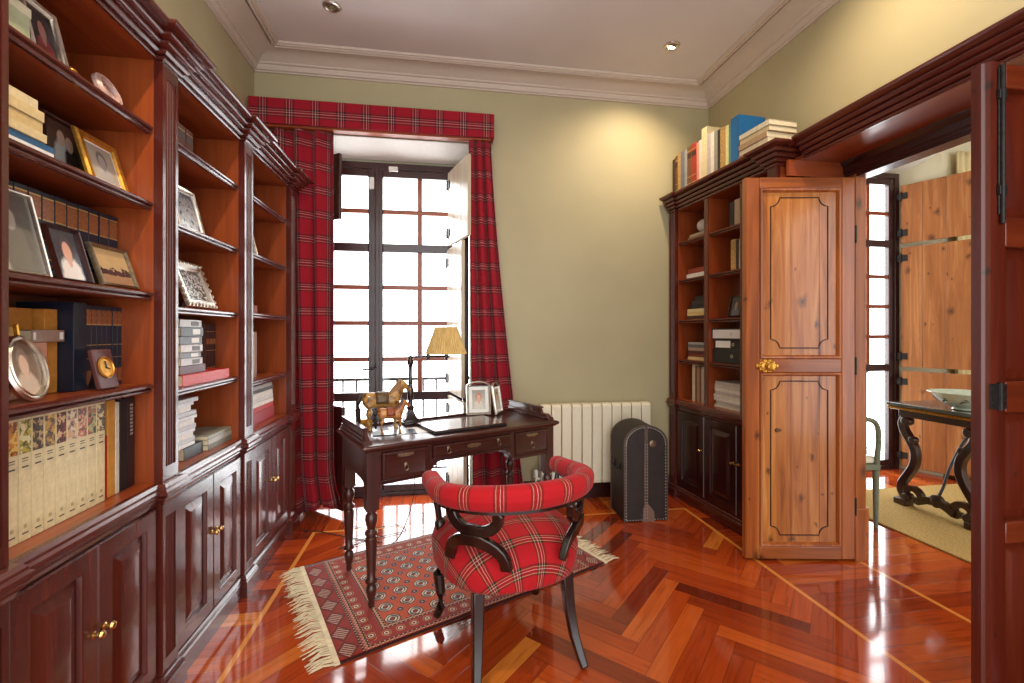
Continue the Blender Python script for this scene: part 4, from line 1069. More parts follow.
def flat(loc, rz, w, t, d, mat, label, deco=(), group=None, name='book', cat='book', pages=True):
    """a book lying down; w along local x, spine to local -y"""
    o = tag(MB().prism([(0, 0), (d, 0), (d, .0022), (.0022, .0022), (.0022, t-.0022), (d, t-.0022), (d, t), (0, t)], 'x', 0, w).build(name, mat, bevel=.001, seg=1), label, cat, group)
    o.location = loc; o.rotation_euler = (0, 0, rz)
    MB().box(.003, .0025, .0024, w-.003, d-.003, t-.0024).build('page_block', M['paper'], o, smooth=0)
    for x0, x1, mt, nm in deco: MB().box(w*x0, -.0008, t*.2, w*x1, .0004, t*.8).build(nm, mt, o, smooth=0)
    return o
def magazine(loc, rz, w, t, d, mat, label, group=None):
    o = tag(MB().box(0, 0, 0, w, d, t).build('magazine', mat, bevel=.0008, seg=1), label, 'magazine', group)
    o.location = loc; o.rotation_euler = (0, 0, rz); return o
def Lp(y, dep, z): return (XF-dep, y, z+.0006)
L9 = R(90)
def Lbook(y, dep, z, t, h, d, mat, label, **k): return book(Lp(y, dep, z), L9, t, h, d, mat, label, **k)
def Lflat(y, dep, z, w, t, d, mat, label, jit=0, **k): return flat(Lp(y, dep, z), L9+R(jit), w, t, d, mat, label, **k)
def Lframe(y, dep, z, w, h, b, fm, pm, label, tilt=14, rz=0, **k): return frame(Lp(y, dep, z), L9+R(rz), w, h, b, fm, pm, label, tilt, **k)
sA, sB, sC, sD = SH[0]; cE = .776
navy = cv(30, 36, 52, .35); wd_dark = M['desk_x']
# --- bay nearest the camera -------------------------------------------------
o = tag(MB().box(0, 0, 0, .10, .07, .10).build('box', plain('pale_green_card', lin(176, 182, 146), .6), bevel=.004, loc=Lp(1.238, .05, sA), rot=(0, 0, L9)), 'pale green box on the top shelf, left of the silver frame', 'box')
MB().box(-.001, -.001, .078, .101, .071, .103).build('lid', plain('cream_card', lin(206, 200, 170), .6), o, .002)
Lframe(1.350, .055, sA, .125, .175, .02, M['silver'], photo('dark_portrait', lin(40, 40, 38), lin(22, 22, 22), 'portrait', lin(150, 100, 90), lin(30, 20, 18), lin(120, 50, 50)), 'ornate silver photo frame with a dark picture on the top shelf', 13)
t = empty('trinket', Lp(1.487, .06, sA), L9, 'small gilt trinket box on the top shelf beside the silver frame', 'box')
MB().box(0, 0, 0, .03, .03, .036).build('body', M['gold'], t, .003); MB().lathe([(.014, .036), (.012, .042), (.004, .048), (.001, .052)], (.015, .015, 0), 14).build('lid', M['gold'], t)
t = empty('box', Lp(1.565, .15, sA), L9, 'small black box behind the oval porcelain frame on the top shelf', 'box')
MB().box(0, 0, 0, .095, .07, .075).build('body', M['black'], t, .003); MB().box(-.001, -.001, .0752, .096, .071, .09).build('lid', M['black'], t, .003)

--

What the task requires
Transcribe all of the material exactly, leaving out whatever pictures it contains.

Output of the task
Continue the Blender Python script for this scene: part 4, from line 1069. More parts follow.
def flat(loc, rz, w, t, d, mat, label, deco=(), group=None, name='book', cat='book', pages=True):
    """a book lying down; w along local x, spine to local -y"""
    o = tag(MB().prism([(0, 0), (d, 0), (d, .0022), (.0022, .0022), (.0022, t-.0022), (d, t-.0022), (d, t), (0, t)], 'x', 0, w).build(name, mat, bevel=.001, seg=1), label, cat, group)
    o.location = loc; o.rotation_euler = (0, 0, rz)
    MB().box(.003, .0025, .0024, w-.003, d-.003, t-.0024).build('page_block', M['paper'], o, smooth=0)
    for x0, x1, mt, nm in deco: MB().box(w*x0, -.0008, t*.2, w*x1, .0004, t*.8).build(nm, mt, o, smooth=0)
    return o
def magazine(loc, rz, w, t, d, mat, label, group=None):
    o = tag(MB().box(0, 0, 0, w, d, t).build('magazine', mat, bevel=.0008, seg=1), label, 'magazine', group)
    o.location = loc; o.rotation_euler = (0, 0, rz); return o
def Lp(y, dep, z): return (XF-dep, y, z+.0006)
L9 = R(90)
def Lbook(y, dep, z, t, h, d, mat, label, **k): return book(Lp(y, dep, z), L9, t, h, d, mat, label, **k)
def Lflat(y, dep, z, w, t, d, mat, label, jit=0, **k): return flat(Lp(y, dep, z), L9+R(jit), w, t, d, mat, label, **k)
def Lframe(y, dep, z, w, h, b, fm, pm, label, tilt=14, rz=0, **k): return frame(Lp(y, dep, z), L9+R(rz), w, h, b, fm, pm, label, tilt, **k)
sA, sB, sC, sD = SH[0]; cE = .776
navy = cv(30, 36, 52, .35); wd_dark = M['desk_x']
# --- bay nearest the camera -------------------------------------------------
o = tag(MB().box(0, 0, 0, .10, .07, .10).build('box', plain('pale_green_card', lin(176, 182, 146), .6), bevel=.004, loc=Lp(1.238, .05, sA), rot=(0, 0, L9)), 'pale green box on the top shelf, left of the silver frame', 'box')
MB().box(-.001, -.001, .078, .101, .071, .103).build('lid', plain('cream_card', lin(206, 200, 170), .6), o, .002)
Lframe(1.350, .055, sA, .125, .175, .02, M['silver'], photo('dark_portrait', lin(40, 40, 38), lin(22, 22, 22), 'portrait', lin(150, 100, 90), lin(30, 20, 18), lin(120, 50, 50)), 'ornate silver photo frame with a dark picture on the top shelf', 13)
t = empty('trinket', Lp(1.487, .06, sA), L9, 'small gilt trinket box on the top shelf beside the silver frame', 'box')
MB().box(0, 0, 0, .03, .03, .036).build('body', M['gold'], t, .003); MB().lathe([(.014, .036), (.012, .042), (.004, .048), (.001, .052)], (.015, .015, 0), 14).build('lid', M['gold'], t)
t = empty('box', Lp(1.565, .15, sA), L9, 'small black box behind the oval porcelain frame on the top shelf', 'box')
MB().box(0, 0, 0, .095, .07, .075).build('body', M['black'], t, .003); MB().box(-.001, -.001, .0752, .096, .071, .09).build('lid', M['black'], t, .003)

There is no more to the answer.